To be born destined to be a Korean student is to start a life of fearsome competition that never ends. Mothers and fathers wrap their children with the finest things and treat them as if they are the best. As their little ones grow, their parents won’t let them lose in this competitive race. English is an example. To turn their children into English whizzes, parents send them to English kindergartens and English institutes. During school breaks, they send their children to English camps to make even playtime a chance to learn English. Moreover, if they can afford it, they send their youngsters abroad and make them live there for good.
As these children grow up and enter university, they still study English to get good grades on the Test of English for International Communication (Toeic) and get into better jobs. However, even when they get to college these children who have been studying English more than 10 years still think their English is very poor, which is the truth. To most Koreans, English is a lifelong problem awaiting a solution. How come, through 10 years of study, Koreans can’t speak English well?

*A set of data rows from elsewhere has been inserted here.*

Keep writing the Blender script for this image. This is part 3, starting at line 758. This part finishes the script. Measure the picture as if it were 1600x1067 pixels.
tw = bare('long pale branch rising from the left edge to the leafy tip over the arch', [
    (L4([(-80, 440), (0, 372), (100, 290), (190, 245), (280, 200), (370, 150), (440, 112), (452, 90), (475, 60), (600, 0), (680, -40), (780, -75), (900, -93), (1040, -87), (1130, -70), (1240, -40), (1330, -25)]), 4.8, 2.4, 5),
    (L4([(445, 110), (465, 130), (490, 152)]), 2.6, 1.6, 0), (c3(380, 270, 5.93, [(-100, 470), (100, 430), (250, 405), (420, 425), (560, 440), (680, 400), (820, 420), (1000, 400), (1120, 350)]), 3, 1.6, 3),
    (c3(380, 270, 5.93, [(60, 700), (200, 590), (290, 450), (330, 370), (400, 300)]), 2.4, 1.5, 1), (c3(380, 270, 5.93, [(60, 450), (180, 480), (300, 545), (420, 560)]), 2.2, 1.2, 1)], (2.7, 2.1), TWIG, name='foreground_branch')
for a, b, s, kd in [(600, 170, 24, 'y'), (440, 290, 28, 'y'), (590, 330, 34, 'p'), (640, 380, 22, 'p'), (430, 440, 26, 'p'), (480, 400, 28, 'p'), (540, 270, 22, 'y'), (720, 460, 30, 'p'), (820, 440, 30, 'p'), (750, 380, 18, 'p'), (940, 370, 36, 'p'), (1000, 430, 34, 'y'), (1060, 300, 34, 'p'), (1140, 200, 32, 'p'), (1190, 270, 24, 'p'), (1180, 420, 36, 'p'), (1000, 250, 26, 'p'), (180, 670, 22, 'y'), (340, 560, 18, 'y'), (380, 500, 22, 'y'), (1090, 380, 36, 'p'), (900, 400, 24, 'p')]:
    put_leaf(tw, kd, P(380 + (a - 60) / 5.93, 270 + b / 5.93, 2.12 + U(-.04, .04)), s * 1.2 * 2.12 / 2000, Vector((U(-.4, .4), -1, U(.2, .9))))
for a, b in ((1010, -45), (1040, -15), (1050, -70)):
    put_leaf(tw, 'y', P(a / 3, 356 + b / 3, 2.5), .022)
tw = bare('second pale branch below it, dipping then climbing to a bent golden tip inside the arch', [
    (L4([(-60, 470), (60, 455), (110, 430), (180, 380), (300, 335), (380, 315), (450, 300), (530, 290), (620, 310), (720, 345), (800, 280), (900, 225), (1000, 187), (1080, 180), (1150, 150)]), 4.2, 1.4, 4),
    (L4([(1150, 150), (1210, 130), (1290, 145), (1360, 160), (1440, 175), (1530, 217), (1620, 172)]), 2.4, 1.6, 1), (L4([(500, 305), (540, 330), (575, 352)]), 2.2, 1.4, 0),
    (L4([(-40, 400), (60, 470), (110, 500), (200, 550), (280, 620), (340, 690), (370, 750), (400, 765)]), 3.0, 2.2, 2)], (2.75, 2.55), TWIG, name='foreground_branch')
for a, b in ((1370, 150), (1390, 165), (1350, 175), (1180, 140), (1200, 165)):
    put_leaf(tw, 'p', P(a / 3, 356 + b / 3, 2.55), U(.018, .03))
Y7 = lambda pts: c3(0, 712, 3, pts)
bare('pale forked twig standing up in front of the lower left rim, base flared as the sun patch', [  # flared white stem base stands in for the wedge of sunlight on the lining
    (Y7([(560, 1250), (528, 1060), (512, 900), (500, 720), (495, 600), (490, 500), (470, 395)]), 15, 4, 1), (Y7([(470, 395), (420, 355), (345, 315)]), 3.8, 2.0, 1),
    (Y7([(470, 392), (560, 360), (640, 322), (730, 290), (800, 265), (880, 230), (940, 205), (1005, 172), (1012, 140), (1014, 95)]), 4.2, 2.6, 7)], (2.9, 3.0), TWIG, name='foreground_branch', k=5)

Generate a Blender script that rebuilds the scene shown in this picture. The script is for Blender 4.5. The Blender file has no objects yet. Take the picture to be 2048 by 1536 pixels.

Even though Koreans are spending lots of time and energy learning English, we don’t seem to gain much compared to the pain we go through. According to a Samsung Economic Research Institute (SERI) report in 2006, Koreans spend about 14.3 trillion won ($15.4 billion) annually on private English tutoring. Koreans also spend 700 billion won a year for tests evaluating their English. However, according to SERI, Korea is known as the most difficult country in which to communicate in English. Then what have we been learning through years of studying English?
In an article I read on the Internet, a story caught my attention entitled: “A man who got a perfect score on Toeic. Not only once but 16 times a row.”
Jung Byung-mun, the guy with the perfect score, told the reporter English is not something you learn only from books. He added, “You have to enjoy English rather than fight against it.”
I second that. English should be something you enjoy, not something to be defensive about. Language is a tool with which to communicate with people and the world. Through language, we can gain more information and opportunities; that is why we learn another language. However, it seems the real purpose of learning has disappeared as we focus only on English as a tool, in such situation as getting a job.
At this moment in libraries, students are flipping through the pages of review books to remember Toeic formulas, mumbling words to memorize from the 5,000-word vocabulary list of last month’s Toeic. Instead of studying for their major courses, they are mostly preparing for the upcoming English skills test this month.
Please close the book, come outside and breathe the fresh air.
Before we Koreans can learn to speak English, we should learn who and what we are. Before we blame our tongues, we have to know ourselves. To successfully learn English, we should first have self-dignity and then approach the language as a communication tool, not as a burden.

*The writer is the editor of The Soongsil Times, the English-language news magazine of Soongsil University.